From the first line of the data down to and including the line with "SC.camera = cam", copy everything exactly, leaving out pictures.
Begin Raw data
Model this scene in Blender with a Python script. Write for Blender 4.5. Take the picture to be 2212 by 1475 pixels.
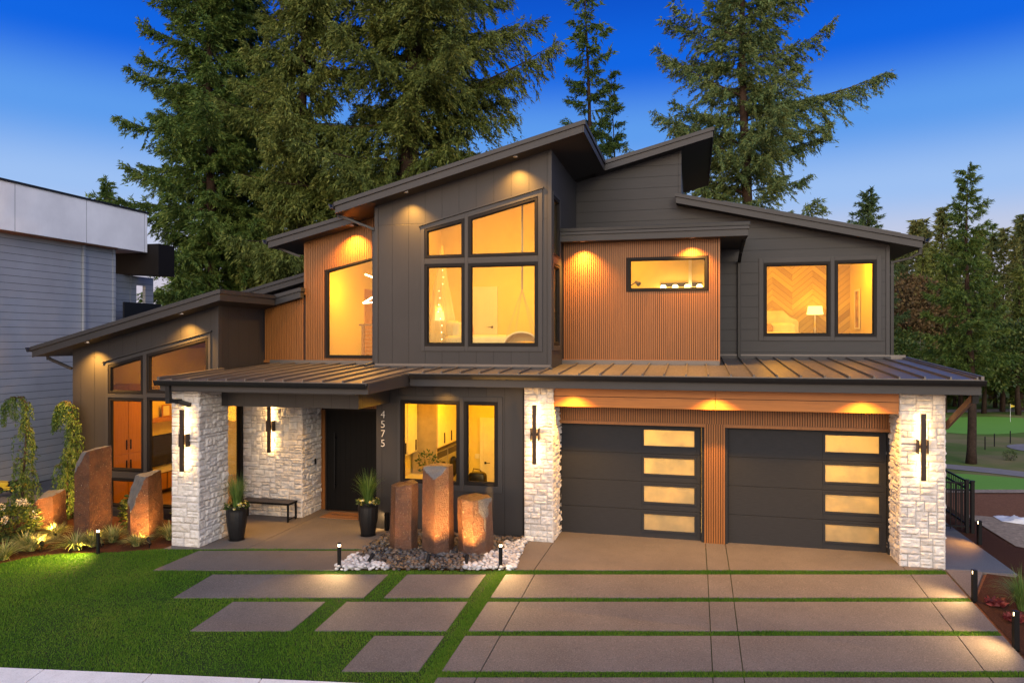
import bpy, math, random
import numpy as np
from mathutils import Vector, noise as mnoise

R = math.radians
for o in list(bpy.data.objects):
    bpy.data.objects.remove(o)
SC = bpy.context.scene
COL = SC.collection

# ------------------------------------------------------------------ camera
CAM_Y, CAM_Z, YAW = -15.77, 4.25, R(14.1)
cam = bpy.data.objects.new('camera', bpy.data.cameras.new('camera'))
COL.objects.link(cam)
cam.location = (0, CAM_Y, CAM_Z)
cam.rotation_euler = (R(90), 0, YAW)
cam.data.sensor_width = 36
cam.data.lens = 25.39
cam.data.shift_y = -0.0012
cam.data.clip_end = 2000
cam.data.clip_start = 0.1
SC.camera = cam

# ------------------------------------------------------------------ dusk sky, low sun behind the viewer
W = bpy.data.worlds.new('World')
SC.world = W
W.use_nodes = True
nt = W.node_tree
for n in list(nt.nodes):
    nt.nodes.remove(n)
def wn(t, **k):
    n = nt.nodes.new(t)
    for a, b in k.items():
        setattr(n, a, b)
    return n
out = wn('ShaderNodeOutputWorld')
bg = wn('ShaderNodeBackground')
tc = wn('ShaderNodeTexCoord')
sep = wn('ShaderNodeSeparateXYZ')
nt.links.new(tc.outputs['Generated'], sep.inputs[0])
ramp = wn('ShaderNodeValToRGB')
ramp.color_ramp.interpolation = 'EASE'
els = ramp.color_ramp.elements
SKY = [(0.0, (.58, .50, .56)), (.06, (.58, .54, .63)), (.12, (.53, .57, .73)), (.185, (.32, .50, .84)), (.27, (.105, .315, .80)),
       (.355, (.006, .125, .72)), (.44, (.004, .080, .56)), (1.0, (.002, .05, .38))]
els[0].position, els[0].color = SKY[0][0], SKY[0][1] + (1,)
els[1].position, els[1].color = SKY[-1][0], SKY[-1][1] + (1,)
for p, c in SKY[1:-1]:
    e = els.new(p)
    e.color = c + (1,)
nt.links.new(sep.outputs['Z'], ramp.inputs[0])
# the west half of the sky, behind the viewer, still holds the after-glow
glow = wn('ShaderNodeMapRange', interpolation_type='SMOOTHSTEP')
glow.inputs['From Min'].default_value = .15
glow.inputs['From Max'].default_value = -.75
nt.links.new(sep.outputs['Y'], glow.inputs['Value'])
nish = wn('ShaderNodeTexSky', sky_type='NISHITA')
nish.sun_disc = False
nish.sun_elevation = R(5)
nish.sun_rotation = R(200)
nishm = wn('ShaderNodeMix', data_type='RGBA', blend_type='MULTIPLY')
nishm.inputs['Factor'].default_value = 1
nt.links.new(nish.outputs[0], nishm.inputs['A'])
nishm.inputs['B'].default_value = (.10, .10, .11, 1)
west = wn('ShaderNodeMix', data_type='RGBA', blend_type='ADD')
west.inputs['Factor'].default_value = 1
west.inputs['A'].default_value = (1.56, 1.54, 1.66, 1)
nt.links.new(nishm.outputs['Result'], west.inputs['B'])
mx = wn('ShaderNodeMix', data_type='RGBA')
nt.links.new(glow.outputs['Result'], mx.inputs['Factor'])
nt.links.new(ramp.outputs['Color'], mx.inputs['A'])
nt.links.new(west.outputs['Result'], mx.inputs['B'])
nt.links.new(mx.outputs['Result'], bg.inputs['Color'])
bg.inputs['Strength'].default_value = 1.06
nt.links.new(bg.outputs[0], out.inputs[0])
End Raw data
Worked solution -
Model this scene in Blender with a Python script. Write for Blender 4.5. Take the picture to be 2212 by 1475 pixels.
import bpy, math, random
import numpy as np
from mathutils import Vector, noise as mnoise

R = math.radians
for o in list(bpy.data.objects):
    bpy.data.objects.remove(o)
SC = bpy.context.scene
COL = SC.collection

# ------------------------------------------------------------------ camera
CAM_Y, CAM_Z, YAW = -15.77, 4.25, R(14.1)
cam = bpy.data.objects.new('camera', bpy.data.cameras.new('camera'))
COL.objects.link(cam)
cam.location = (0, CAM_Y, CAM_Z)
cam.rotation_euler = (R(90), 0, YAW)
cam.data.sensor_width = 36
cam.data.lens = 25.39
cam.data.shift_y = -0.0012
cam.data.clip_end = 2000
cam.data.clip_start = 0.1
SC.camera = cam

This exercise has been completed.